++++ Data section

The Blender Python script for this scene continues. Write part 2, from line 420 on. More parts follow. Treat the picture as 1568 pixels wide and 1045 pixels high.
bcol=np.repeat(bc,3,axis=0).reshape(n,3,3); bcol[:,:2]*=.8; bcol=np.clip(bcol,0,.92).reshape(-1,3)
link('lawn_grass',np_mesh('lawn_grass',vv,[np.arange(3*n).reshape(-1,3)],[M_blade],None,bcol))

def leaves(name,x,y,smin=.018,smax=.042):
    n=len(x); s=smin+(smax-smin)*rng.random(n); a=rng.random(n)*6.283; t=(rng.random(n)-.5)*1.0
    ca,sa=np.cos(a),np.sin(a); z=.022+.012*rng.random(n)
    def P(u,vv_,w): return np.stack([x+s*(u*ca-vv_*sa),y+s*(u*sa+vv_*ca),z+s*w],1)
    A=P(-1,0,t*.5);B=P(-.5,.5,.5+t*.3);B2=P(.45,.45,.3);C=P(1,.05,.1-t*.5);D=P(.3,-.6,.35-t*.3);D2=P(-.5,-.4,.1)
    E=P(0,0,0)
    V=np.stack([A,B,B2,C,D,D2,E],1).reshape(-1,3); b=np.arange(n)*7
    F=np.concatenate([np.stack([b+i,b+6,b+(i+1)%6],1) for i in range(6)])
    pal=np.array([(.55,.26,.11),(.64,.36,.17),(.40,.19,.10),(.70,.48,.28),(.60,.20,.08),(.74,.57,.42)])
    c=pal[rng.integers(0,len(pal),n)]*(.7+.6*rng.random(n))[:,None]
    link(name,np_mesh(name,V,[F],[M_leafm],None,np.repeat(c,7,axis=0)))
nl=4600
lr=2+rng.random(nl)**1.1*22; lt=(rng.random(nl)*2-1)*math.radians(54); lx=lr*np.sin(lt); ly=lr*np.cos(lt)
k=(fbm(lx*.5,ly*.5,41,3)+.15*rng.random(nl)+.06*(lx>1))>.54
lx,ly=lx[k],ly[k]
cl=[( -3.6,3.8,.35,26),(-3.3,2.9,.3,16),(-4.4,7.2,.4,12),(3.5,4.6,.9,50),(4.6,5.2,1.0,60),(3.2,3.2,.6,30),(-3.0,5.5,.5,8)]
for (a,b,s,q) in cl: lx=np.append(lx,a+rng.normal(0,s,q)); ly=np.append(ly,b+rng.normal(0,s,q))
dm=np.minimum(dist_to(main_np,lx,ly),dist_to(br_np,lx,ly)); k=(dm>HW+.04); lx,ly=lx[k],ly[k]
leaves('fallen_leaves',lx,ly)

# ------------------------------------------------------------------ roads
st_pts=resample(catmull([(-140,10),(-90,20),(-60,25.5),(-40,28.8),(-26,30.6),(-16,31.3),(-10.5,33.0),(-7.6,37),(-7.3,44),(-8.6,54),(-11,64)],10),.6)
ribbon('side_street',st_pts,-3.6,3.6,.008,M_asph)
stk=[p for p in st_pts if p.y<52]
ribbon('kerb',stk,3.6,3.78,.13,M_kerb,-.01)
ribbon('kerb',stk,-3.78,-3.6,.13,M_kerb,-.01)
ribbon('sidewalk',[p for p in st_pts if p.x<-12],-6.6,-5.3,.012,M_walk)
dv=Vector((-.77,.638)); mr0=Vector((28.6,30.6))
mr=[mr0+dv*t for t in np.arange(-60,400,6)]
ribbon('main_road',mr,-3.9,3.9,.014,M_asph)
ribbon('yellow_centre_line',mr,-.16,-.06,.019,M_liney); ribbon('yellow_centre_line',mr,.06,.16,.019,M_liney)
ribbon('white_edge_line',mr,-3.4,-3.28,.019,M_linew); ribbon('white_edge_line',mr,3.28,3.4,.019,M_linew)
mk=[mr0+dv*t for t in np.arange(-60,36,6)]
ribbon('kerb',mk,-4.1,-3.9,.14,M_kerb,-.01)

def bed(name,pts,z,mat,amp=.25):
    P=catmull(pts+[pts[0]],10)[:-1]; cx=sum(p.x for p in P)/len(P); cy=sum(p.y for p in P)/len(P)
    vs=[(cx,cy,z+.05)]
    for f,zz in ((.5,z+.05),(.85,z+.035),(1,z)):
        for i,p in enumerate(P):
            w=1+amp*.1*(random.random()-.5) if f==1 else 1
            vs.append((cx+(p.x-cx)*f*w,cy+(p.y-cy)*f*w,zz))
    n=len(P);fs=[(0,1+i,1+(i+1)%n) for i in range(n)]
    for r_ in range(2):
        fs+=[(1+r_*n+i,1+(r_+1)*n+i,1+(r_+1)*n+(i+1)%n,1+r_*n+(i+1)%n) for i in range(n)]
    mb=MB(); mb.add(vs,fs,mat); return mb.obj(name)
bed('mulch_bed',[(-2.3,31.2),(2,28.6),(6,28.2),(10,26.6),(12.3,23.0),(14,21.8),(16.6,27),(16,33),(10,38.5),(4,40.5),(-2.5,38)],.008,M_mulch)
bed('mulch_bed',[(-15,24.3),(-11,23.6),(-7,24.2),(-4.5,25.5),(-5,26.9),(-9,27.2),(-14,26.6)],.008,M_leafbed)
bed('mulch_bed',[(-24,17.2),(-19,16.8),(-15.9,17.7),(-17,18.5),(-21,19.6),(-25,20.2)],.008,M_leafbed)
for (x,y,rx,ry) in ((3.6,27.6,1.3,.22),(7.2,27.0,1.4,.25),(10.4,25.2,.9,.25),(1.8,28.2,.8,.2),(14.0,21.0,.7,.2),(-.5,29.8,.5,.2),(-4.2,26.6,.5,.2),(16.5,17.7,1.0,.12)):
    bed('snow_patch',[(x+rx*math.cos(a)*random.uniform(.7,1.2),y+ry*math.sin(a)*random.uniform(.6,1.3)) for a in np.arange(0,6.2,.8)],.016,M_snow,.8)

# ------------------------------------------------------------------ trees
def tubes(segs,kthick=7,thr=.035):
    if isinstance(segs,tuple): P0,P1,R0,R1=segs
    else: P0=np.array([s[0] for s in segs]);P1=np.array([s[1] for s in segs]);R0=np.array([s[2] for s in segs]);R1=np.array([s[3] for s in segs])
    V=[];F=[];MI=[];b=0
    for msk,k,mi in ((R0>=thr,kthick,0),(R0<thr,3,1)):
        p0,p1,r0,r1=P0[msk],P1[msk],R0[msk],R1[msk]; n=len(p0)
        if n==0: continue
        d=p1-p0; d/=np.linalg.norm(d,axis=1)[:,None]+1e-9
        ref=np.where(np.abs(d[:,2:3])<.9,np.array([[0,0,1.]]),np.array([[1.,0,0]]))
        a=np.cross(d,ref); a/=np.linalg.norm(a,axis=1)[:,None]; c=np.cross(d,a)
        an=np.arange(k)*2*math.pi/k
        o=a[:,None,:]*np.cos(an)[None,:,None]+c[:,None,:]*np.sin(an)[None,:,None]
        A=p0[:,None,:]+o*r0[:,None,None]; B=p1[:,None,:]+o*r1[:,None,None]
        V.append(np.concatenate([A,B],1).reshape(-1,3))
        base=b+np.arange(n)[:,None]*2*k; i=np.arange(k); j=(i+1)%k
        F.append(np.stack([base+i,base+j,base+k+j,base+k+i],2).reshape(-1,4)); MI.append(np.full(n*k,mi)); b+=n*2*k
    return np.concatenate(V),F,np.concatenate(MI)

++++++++

:: The task ::
Return, from the data, each line that has the word "bcol" in it.

:: Task solution ::
bcol=np.repeat(bc,3,axis=0).reshape(n,3,3); bcol[:,:2]*=.8; bcol=np.clip(bcol,0,.92).reshape(-1,3)
link('lawn_grass',np_mesh('lawn_grass',vv,[np.arange(3*n).reshape(-1,3)],[M_blade],None,bcol))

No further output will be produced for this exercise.